Profit after tax rose to PKR 2.12 bln (USD 7.61 mln), compared to PKR 453 mln in the same period last year.
Net sales stood at PKR 60.11 bln (USD 215.7 mln), down from PKR 66.17 bln in the corresponding period, with the decline mainly attributed to lower average selling prices and reduced export volumes.
The ferrous segment recorded higher volumes, supported by a strategic shift toward increasing local exposure, while non-ferrous volumes declined due to reduced exposure amid US-China tariff-related uncertainties.
Finance costs declined to PKR 2.75 bln (USD 9.9 mln), down around 41pct YoY, providing significant support to bottom-line growth.
The company also reported increased capital expenditure, including investments in a bar re-rolling mill and solar power initiatives, while higher trade receivables reflected stronger local sales.

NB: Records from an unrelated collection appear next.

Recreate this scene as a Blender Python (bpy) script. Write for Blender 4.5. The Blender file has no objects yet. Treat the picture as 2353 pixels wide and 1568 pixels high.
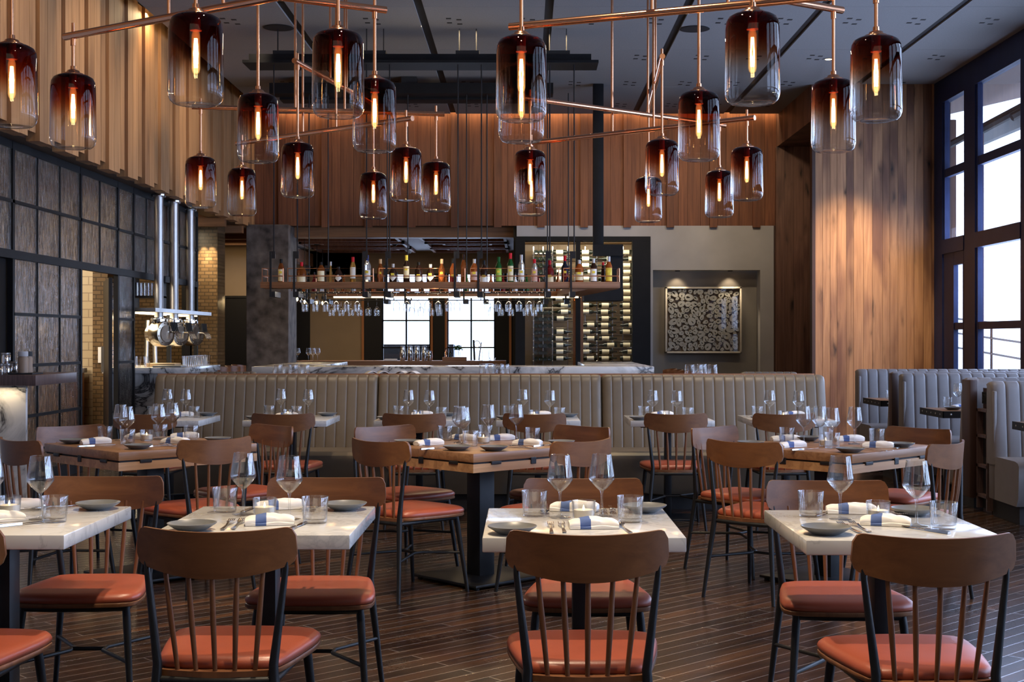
import bpy, bmesh, math, random
from math import sin, cos, pi, sqrt, atan2, radians
from mathutils import Vector, Matrix

random.seed(7)
SC = bpy.context.scene
COL = SC.collection

# ------------------------------------------------------------------ camera
F, VX, VY, H = 3100.0, 1205.0, 778.0, 1.345      # focal length and vanishing point in pixels, eye height
cam_d = bpy.data.cameras.new('camera')
cam_d.sensor_width = 36.0
cam_d.lens = F / 2353 * 36.0
cam_d.shift_x = -(VX - 1176.5) / 2353
cam_d.shift_y = -(784 - VY) / 2353
cam_d.clip_start, cam_d.clip_end = 0.05, 200
cam = bpy.data.objects.new('camera', cam_d)
COL.objects.link(cam)
cam.location = (0, 0, H)
cam.rotation_euler = (pi / 2, 0, 0)
SC.camera = cam


def on(px, py, z):
    """point of the photograph on the horizontal plane at height z"""
    d = F * (H - z) / (py - VY)
    return ((px - VX) * d / F, d)


def xat(px, d):
    return (px - VX) * d / F


def zat(py, d):
    return H - (py - VY) * d / F


# ------------------------------------------------------------------ mesh building
class MB:
    def __init__(self):
        self.v, self.f = [], []

    def add(self, vs, fs):
        b = len(self.v)
        self.v += [tuple(p) for p in vs]
        self.f += [tuple(i + b for i in q) for q in fs]
        return self

    def box(self, x0, x1, y0, y1, z0, z1, M=None):
        vs = [(x0, y0, z0), (x1, y0, z0), (x1, y1, z0), (x0, y1, z0),
              (x0, y0, z1), (x1, y0, z1), (x1, y1, z1), (x0, y1, z1)]
        if M is not None:
            vs = [tuple(M @ Vector(p)) for p in vs]
        return self.add(vs, [(0, 3, 2, 1), (4, 5, 6, 7), (0, 1, 5, 4), (1, 2, 6, 5), (2, 3, 7, 6), (3, 0, 4, 7)])

    def rbox(self, x0, x1, y0, y1, z0, z1, r=0.004, seg=2, M=None):
        bm = bmesh.new()
        bmesh.ops.create_cube(bm, size=1.0)
        for v in bm.verts:
            v.co = Vector(((x0 + x1) / 2 + v.co.x * (x1 - x0), (y0 + y1) / 2 + v.co.y * (y1 - y0),
                           (z0 + z1) / 2 + v.co.z * (z1 - z0)))
        bmesh.ops.bevel(bm, geom=bm.edges[:], offset=r, segments=seg, profile=0.5, affect='EDGES')
        bm.verts.index_update()
        vs = [v.co.copy() for v in bm.verts]
        if M is not None:
            vs = [M @ p for p in vs]
        fs = [[v.index for v in f.verts] for f in bm.faces]
        bm.free()
        return self.add(vs, fs)

    def tube(self, pts, rad, n=10, cap=True):
        pts = [Vector(p) for p in pts]
        if not hasattr(rad, '__len__'):
            rad = [rad] * len(pts)
        ring = []
        up = None
        for i, p in enumerate(pts):
            if i == 0:
                t = pts[1] - p
            elif i == len(pts) - 1:
                t = p - pts[i - 1]
            else:
                t = (pts[i + 1] - p).normalized() + (p - pts[i - 1]).normalized()
            t.normalize()
            if up is None:
                up = Vector((0, 0, 1)) if abs(t.z) < 0.9 else Vector((1, 0, 0))
            a = (up - t * up.dot(t)).normalized()
            b = t.cross(a)
            up = a
            ring.append([p + (a * cos(2 * pi * k / n) + b * sin(2 * pi * k / n)) * rad[i] for k in range(n)])
        vs = [q for r in ring for q in r]
        fs = []
        for i in range(len(ring) - 1):
            for k in range(n):
                k2 = (k + 1) % n
                fs.append((i * n + k, i * n + k2, (i + 1) * n + k2, (i + 1) * n + k))
        if cap:
            fs.append(tuple(range(n - 1, -1, -1)))
            fs.append(tuple((len(ring) - 1) * n + k for k in range(n)))
        return self.add(vs, fs)

    def lathe(self, prof, n=24, c=(0, 0, 0), M=None):
        """prof: list of (r, z), open; r == 0 points close with a fan"""
        vs, idx = [], []
        for r, z in prof:
            if r <= 1e-6:
                idx.append([len(vs)])
                vs.append((c[0], c[1], c[2] + z))
            else:
                s = len(vs)
                idx.append(list(range(s, s + n)))
                vs += [(c[0] + r * cos(2 * pi * k / n), c[1] + r * sin(2 * pi * k / n), c[2] + z) for k in range(n)]
        fs = []
        for a, b in zip(idx, idx[1:]):
            for k in range(n):
                k2 = (k + 1) % n
                if len(a) == 1 and len(b) == 1:
                    continue
                if len(a) == 1:
                    fs.append((a[0], b[k2], b[k]))
                elif len(b) == 1:
                    fs.append((a[k], a[k2], b[0]))
                else:
                    fs.append((a[k], a[k2], b[k2], b[k]))
        if M is not None:
            vs = [tuple(M @ Vector(p)) for p in vs]
        return self.add(vs, fs)

    def prism(self, outline, z0, z1):
        n = len(outline)
        vs = [(x, y, z0) for x, y in outline] + [(x, y, z1) for x, y in outline]
        fs = [tuple(range(n - 1, -1, -1)), tuple(range(n, 2 * n))]
        fs += [(k, (k + 1) % n, n + (k + 1) % n, n + k) for k in range(n)]
        return self.add(vs, fs)

    def loft(self, rings, cap=True):
        n = len(rings[0])
        vs = [p for r in rings for p in r]
        fs = []
        for i in range(len(rings) - 1):
            for k in range(n):
                k2 = (k + 1) % n
                fs.append((i * n + k, i * n + k2, (i + 1) * n + k2, (i + 1) * n + k))
        if cap:
            fs.append(tuple(range(n - 1, -1, -1)))
            fs.append(tuple((len(rings) - 1) * n + k for k in range(n)))
        return self.add(vs, fs)

    def build(self, name, mat, parent=None, smooth=None, loc=None):
        me = bpy.data.meshes.new(name)
        me.from_pydata(self.v, [], self.f)
        me.validate()
        bm = bmesh.new()
        bm.from_mesh(me)
        bmesh.ops.recalc_face_normals(bm, faces=bm.faces[:])
        bm.to_mesh(me)
        bm.free()
        if smooth is not None:
            me.polygons.foreach_set('use_smooth', [True] * len(me.polygons))
            me.set_sharp_from_angle(angle=radians(smooth))
        me.materials.append(mat)
        o = bpy.data.objects.new(name, me)
        COL.objects.link(o)
        if parent is not None:
            o.parent = parent
        if loc is not None:
            o.location = loc
        return o


def thing(name, label, cat, loc=(0, 0, 0), rz=0.0, group=None):
    o = bpy.data.objects.new(name, None)
    COL.objects.link(o)
    o.empty_display_size = 0.05
    o.location = loc
    o.rotation_euler = (0, 0, rz)
    o['label'], o['category'] = label, cat
    if group:
        o['group'] = group
    return o


def tag(o, label, cat, group=None):
    o['label'], o['category'] = label, cat
    if group:
        o['group'] = group
    return o


def struct(o):
    o['kind'] = 'structure'
    return o


KIDS = {}


def dup(root, loc, rz=0.0, label=None, group=None, scale=None):
    r = root.copy()
    COL.objects.link(r)
    r.location = loc
    r.rotation_euler = (root.rotation_euler[0], root.rotation_euler[1], rz)
    if scale is not None:
        r.scale = scale
    if label:
        r['label'] = label
    if group:
        r['group'] = group
    for ch in root.children:
        c = ch.copy()
        COL.objects.link(c)
        c.parent = r
        for g in ch.children:
            d = g.copy()
            COL.objects.link(d)
            d.parent = c
    return r


class Maker:
    """the first call moves the prototype itself, later calls copy it"""
    def __init__(self, fn):
        self.fn, self.proto = fn, None

    def __call__(self, loc, rz, label, group=None, scale=None):
        if self.proto is None:
            self.proto = self.fn()
            r = self.proto
            r.location = loc
            r.rotation_euler = (0, 0, rz)
            if scale is not None:
                r.scale = scale
            r['label'] = label
            if group:
                r['group'] = group
            return r
        return dup(self.proto, loc, rz, label, group, scale if scale is not None else (1, 1, 1))


# ------------------------------------------------------------------ materials
def new_mat(name):
    m = bpy.data.materials.new(name)
    m.use_nodes = True
    nt = m.node_tree
    nt.nodes.clear()
    out = nt.nodes.new('ShaderNodeOutputMaterial')
    return m, nt, out


def N(nt, t, **kw):
    n = nt.nodes.new(t)
    for k, v in kw.items():
        if k in n.inputs:
            n.inputs[k].default_value = v
        else:
            setattr(n, k, v)
    return n


def ramp(nt, stops, interp='LINEAR'):
    r = nt.nodes.new('ShaderNodeValToRGB')
    r.color_ramp.interpolation = interp
    e = r.color_ramp.elements
    while len(e) < len(stops):
        e.new(0.5)
    for k, (p, c) in enumerate(stops):
        e[k].position = p
        e[k].color = (c[0], c[1], c[2], 1)
    return r


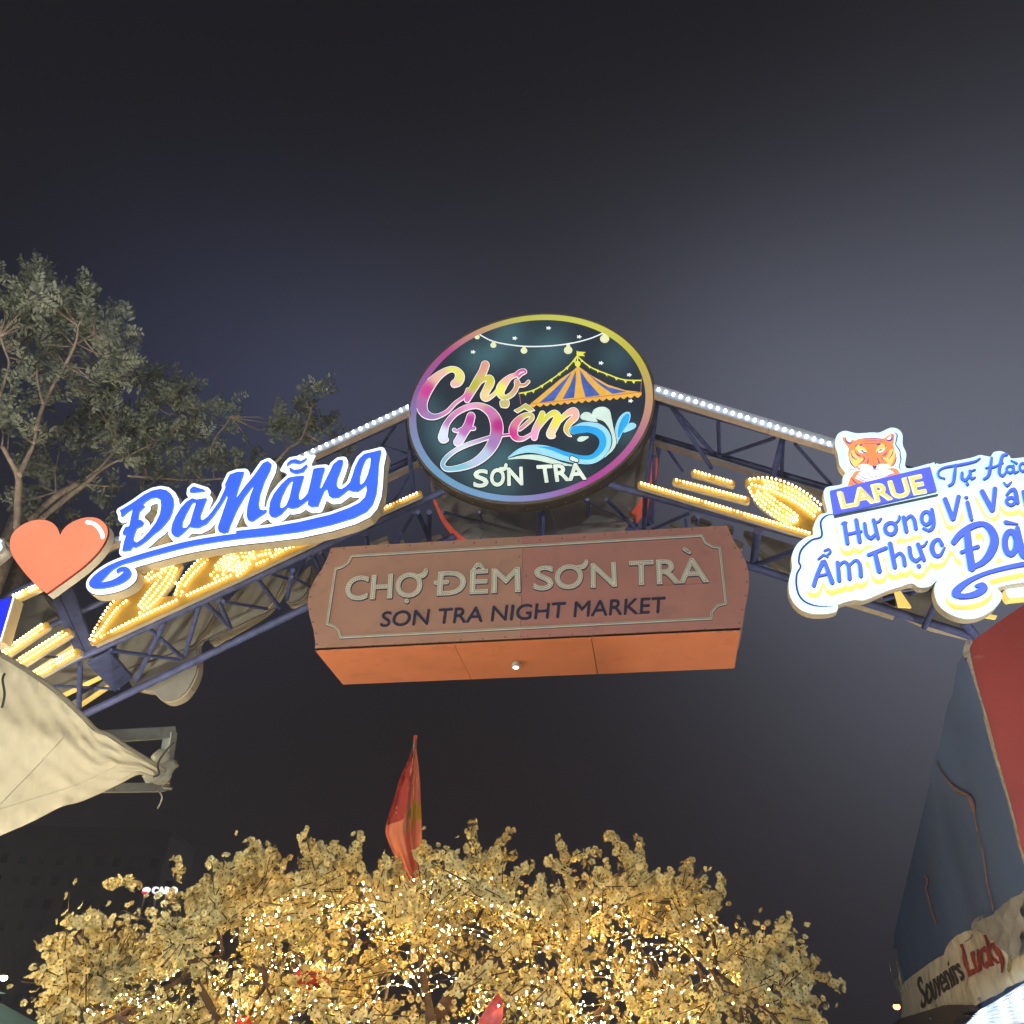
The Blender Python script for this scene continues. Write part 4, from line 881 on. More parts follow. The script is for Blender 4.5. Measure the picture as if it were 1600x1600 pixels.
# tiger head print
ORG = mat('lit_tiger_orange', (.6, .3, .1), .3, emit=srgb(255, 150, 96), es=1, var=.08, vscale=5)
TPUR = mat('lit_tiger_purple', (.2, .1, .3), .3, emit=srgb(92, 62, 168), es=1, var=.05)
TW = WHOT
def tg(name, prims, z, ma, off=0.0): shape(name, prims, off, PL_, z-.003, z, [ma, ma], root, g=.4, back=False)
tg('tiger_shadow', [S(HH([(1170, 158, 4), (1215, 200, 18), (1205, 280, 18), (1195, 350, 14), (1255, 440, 16), (1265, 520, 16), (1275, 580, 18), (1262, 650, 14), (1250, 700, 12), (1290, 790, 4)]))], .006, LNAVY)
tg('tiger_head', [PG(HH([(358, 235), (400, 240), (480, 268), (560, 290), (620, 262), (700, 252), (850, 245), (1000, 262), (1050, 228), (1100, 195), (1150, 178), (1175, 205), (1168, 280), (1150, 350), (1178, 430), (1202, 520), (1200, 610), (1165, 680), (1080, 720), (960, 740), (760, 745), (620, 735), (520, 690), (465, 600), (448, 500), (460, 410), (405, 340), (370, 290)]))], .007, ORG)
tg('tiger_chest', [PG(HH([(560, 770), (680, 755), (1150, 720), (1220, 740), (1275, 820), (950, 905), (440, 1000), (480, 880)]))], .007, ORG)
tg('tiger_collar', [PG(HH([(610, 800), (700, 745), (1100, 745), (1180, 800), (1060, 850), (960, 890), (900, 940), (830, 910), (700, 940), (560, 880)]))], .0085, TW)
for q in ([(480, 480), (530, 440), (560, 500), (620, 560), (690, 570), (660, 620), (610, 650), (560, 700), (500, 650), (470, 560)], [(1170, 430), (1110, 430), (1080, 500), (1040, 550), (975, 560), (1010, 600), (1050, 640), (1090, 690), (1150, 620), (1180, 520)],
                            [(560, 410), (600, 360), (650, 380), (720, 420), (740, 480), (640, 460), (580, 440)], [(1040, 380), (980, 340), (930, 380), (890, 430), (900, 470), (980, 430), (1040, 410)]): tg('tiger_cheek', [PG(HH(q), True)], .0100, LYEL)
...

Looking ahead, the company expects modest improvement in economic conditions, supported by easing inflation and continued engagement with international financial institutions. However, geopolitical tensions, energy price volatility and currency pressures may continue to impact costs and margins. The commissioning of a hybrid power plant and bar re-rolling mill is expected to support operational efficiency and future growth.
With an annual production capacity of around 1 mln tons, Mughal Steel produces billets, rebar and structural steel products, along with copper ingots primarily exported to China. The company’s sole investment is in Mughal Energy Limited, which is nearing completion of a 36.5 MW hybrid captive power plant to support its operations.